There is no general food-related humanitarian crisis in Nepal, but the World Food Programme has recently launched an emergency programme in 10 of the country’s 75 districts after poor winter rains led to local food shortages. The conflict has, however, created a human rights crisis, with abuses being committed by both security forces and the Maoists, and it has forced thousands of people to leave their homes. The recent ceasefire should lead to an improvement.

I thank my right hon. Friend for that reply. The new civilian Government in Nepal certainly provide cause for optimism. What progress has been made in negotiating an end to the civil war? And what support is my hon. Friend providing in order to bring about stability, development and, most importantly, peace?

As my hon. Friend knows, there has been considerable progress following the handing back of political power to the parties in April. A ceasefire has been agreed between the Government and the Maoists. Negotiation teams have been appointed and a number of confidence-building measures have been implemented, including the release of prisoners, the lifting of curfews and greater ease of movement around the country. Now we need effective monitoring of the ceasefire and agreement on the timing and conditions for the Maoists to join the Government and on the arrangements for a constituent assembly. The UK is currently looking at how we can provide technical assistance, support for the elections to a constituent assembly and disarmament, demobilisation and reintegration programmes.

One of the groups most affected by the recent tragedies in Nepal are the street children of Kathmandu. In commending the good work of two charities, the Child Welfare Scheme and Asha Nepal, may I ask what plans the Minister has to target aid at that needy group in Kathmandu?

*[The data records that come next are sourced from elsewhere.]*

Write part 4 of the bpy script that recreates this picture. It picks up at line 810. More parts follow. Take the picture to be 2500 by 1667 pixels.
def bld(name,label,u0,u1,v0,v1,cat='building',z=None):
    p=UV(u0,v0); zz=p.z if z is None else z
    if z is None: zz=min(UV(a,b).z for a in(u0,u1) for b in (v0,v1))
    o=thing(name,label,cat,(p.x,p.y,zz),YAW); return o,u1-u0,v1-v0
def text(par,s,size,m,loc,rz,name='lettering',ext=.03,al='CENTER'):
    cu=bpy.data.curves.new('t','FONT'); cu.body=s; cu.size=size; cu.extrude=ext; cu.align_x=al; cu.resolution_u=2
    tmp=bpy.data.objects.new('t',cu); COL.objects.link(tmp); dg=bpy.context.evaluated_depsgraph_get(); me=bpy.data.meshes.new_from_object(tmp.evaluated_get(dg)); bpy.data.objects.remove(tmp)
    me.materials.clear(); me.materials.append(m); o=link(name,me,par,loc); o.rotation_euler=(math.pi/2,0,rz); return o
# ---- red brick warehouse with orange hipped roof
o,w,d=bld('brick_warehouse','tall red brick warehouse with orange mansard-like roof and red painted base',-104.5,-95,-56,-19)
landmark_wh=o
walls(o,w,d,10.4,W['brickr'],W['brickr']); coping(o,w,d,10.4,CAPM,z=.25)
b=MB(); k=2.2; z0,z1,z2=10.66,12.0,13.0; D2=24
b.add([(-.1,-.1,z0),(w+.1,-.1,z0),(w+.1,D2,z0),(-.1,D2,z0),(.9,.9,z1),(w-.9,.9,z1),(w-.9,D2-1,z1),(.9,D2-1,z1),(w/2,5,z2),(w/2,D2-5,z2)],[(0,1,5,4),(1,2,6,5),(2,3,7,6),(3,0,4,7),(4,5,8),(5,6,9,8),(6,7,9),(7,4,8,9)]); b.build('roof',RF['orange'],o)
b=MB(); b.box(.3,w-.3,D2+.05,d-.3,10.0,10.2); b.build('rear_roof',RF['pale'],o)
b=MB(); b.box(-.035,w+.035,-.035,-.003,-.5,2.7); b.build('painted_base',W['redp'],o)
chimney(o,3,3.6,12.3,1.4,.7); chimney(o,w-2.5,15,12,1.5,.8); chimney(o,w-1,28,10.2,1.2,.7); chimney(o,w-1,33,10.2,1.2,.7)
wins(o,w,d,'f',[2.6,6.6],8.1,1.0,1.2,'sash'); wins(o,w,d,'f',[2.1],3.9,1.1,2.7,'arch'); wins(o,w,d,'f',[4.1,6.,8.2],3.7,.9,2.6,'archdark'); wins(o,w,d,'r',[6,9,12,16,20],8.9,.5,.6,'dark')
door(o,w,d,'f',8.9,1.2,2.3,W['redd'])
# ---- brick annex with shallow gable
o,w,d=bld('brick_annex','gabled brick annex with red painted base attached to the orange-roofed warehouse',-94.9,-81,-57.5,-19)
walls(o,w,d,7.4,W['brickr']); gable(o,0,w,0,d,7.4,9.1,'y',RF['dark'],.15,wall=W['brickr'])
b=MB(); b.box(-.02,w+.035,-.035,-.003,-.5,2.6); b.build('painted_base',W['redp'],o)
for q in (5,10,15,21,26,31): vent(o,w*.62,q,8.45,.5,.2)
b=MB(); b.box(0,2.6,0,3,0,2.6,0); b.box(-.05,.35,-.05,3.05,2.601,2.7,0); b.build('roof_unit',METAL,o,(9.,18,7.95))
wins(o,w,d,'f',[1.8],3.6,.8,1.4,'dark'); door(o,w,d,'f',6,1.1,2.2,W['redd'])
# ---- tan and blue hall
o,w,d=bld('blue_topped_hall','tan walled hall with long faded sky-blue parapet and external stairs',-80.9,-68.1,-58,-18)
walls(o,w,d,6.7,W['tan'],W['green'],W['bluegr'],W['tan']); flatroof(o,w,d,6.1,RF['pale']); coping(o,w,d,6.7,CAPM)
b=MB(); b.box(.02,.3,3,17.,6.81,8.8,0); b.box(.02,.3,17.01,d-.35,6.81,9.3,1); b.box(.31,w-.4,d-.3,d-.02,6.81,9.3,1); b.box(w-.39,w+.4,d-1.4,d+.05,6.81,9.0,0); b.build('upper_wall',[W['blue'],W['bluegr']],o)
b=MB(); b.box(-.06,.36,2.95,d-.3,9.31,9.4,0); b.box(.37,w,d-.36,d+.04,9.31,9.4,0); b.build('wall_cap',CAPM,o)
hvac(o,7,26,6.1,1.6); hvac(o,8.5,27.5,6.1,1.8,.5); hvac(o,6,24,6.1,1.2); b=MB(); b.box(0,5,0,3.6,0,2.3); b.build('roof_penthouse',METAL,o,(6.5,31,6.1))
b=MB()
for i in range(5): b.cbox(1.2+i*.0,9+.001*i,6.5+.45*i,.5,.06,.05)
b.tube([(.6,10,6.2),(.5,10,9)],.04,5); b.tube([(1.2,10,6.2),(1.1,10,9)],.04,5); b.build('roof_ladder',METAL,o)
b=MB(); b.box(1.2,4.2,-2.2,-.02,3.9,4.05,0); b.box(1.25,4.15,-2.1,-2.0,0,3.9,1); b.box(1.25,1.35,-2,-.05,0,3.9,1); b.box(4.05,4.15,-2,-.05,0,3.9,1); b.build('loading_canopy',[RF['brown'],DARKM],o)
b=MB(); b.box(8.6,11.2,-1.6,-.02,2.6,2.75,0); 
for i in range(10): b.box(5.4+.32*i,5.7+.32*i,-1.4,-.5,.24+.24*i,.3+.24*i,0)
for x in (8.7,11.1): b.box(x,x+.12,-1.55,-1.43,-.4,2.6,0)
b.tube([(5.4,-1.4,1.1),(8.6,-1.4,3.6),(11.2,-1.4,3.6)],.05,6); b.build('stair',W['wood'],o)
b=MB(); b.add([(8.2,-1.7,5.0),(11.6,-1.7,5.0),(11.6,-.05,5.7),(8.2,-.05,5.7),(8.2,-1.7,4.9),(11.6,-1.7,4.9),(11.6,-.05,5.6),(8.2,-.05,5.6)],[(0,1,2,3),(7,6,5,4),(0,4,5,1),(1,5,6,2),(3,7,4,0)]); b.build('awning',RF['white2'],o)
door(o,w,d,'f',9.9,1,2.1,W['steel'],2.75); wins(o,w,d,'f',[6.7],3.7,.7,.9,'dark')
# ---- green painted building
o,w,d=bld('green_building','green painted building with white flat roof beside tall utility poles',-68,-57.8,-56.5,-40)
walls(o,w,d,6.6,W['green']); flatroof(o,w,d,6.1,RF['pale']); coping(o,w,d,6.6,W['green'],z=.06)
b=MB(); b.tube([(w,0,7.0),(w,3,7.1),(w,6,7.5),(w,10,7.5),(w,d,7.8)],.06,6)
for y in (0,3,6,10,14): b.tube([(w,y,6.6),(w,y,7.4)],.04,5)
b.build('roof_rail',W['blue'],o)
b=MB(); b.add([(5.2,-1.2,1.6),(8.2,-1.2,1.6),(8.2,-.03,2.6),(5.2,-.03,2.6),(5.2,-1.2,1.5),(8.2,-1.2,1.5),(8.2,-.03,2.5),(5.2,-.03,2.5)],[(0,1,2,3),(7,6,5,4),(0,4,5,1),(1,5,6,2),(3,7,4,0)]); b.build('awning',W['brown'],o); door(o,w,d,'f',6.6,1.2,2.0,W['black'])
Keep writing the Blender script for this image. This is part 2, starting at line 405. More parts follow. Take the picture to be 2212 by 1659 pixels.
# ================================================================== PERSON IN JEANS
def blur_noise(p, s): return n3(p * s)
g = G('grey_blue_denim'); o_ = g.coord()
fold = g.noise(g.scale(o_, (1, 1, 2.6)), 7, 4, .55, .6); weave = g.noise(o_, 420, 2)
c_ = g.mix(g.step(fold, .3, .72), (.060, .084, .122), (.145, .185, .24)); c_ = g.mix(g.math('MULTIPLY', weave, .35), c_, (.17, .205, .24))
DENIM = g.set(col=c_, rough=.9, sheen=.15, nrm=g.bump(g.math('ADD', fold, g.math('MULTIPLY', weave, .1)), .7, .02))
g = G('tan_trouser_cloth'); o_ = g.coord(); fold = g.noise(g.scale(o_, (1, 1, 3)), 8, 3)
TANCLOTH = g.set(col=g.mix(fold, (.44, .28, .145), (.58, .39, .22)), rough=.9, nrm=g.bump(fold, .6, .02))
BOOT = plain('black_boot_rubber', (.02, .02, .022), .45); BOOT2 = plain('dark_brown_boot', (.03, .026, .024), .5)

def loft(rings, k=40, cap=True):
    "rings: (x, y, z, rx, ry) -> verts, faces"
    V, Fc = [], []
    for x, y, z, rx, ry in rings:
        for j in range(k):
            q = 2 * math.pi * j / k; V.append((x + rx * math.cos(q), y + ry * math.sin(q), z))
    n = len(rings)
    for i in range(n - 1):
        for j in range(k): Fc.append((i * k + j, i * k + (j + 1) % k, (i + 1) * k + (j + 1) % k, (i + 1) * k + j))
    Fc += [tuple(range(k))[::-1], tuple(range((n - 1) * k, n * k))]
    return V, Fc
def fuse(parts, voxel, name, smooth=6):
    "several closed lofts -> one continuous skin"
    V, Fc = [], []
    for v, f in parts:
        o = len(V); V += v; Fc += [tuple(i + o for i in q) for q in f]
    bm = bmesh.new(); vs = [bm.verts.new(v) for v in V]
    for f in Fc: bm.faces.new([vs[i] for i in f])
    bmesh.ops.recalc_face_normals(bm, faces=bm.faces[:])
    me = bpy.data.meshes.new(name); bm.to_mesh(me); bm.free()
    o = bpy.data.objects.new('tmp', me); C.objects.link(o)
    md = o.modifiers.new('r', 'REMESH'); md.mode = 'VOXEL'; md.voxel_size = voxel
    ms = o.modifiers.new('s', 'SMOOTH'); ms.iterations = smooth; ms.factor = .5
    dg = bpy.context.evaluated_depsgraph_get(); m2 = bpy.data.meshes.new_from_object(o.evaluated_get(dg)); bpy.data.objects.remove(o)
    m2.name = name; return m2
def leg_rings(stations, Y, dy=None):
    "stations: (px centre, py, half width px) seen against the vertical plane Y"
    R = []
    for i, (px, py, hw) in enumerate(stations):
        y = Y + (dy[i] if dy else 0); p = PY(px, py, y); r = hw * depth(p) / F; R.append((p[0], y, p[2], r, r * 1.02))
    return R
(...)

I, too, praise those organisations. On Asha Nepal in particular, I have asked officials to re-examine the question of funding. In light of the changed circumstances in Nepal, we are reviewing what more we might do. We had to cut back the programme, because, as the hon. Gentleman knows only too well, Nepal was a difficult place in which to work. If the progress is maintained, the Under-Secretary of State for International Development and I will consider what more we can do to tackle poverty in Nepal.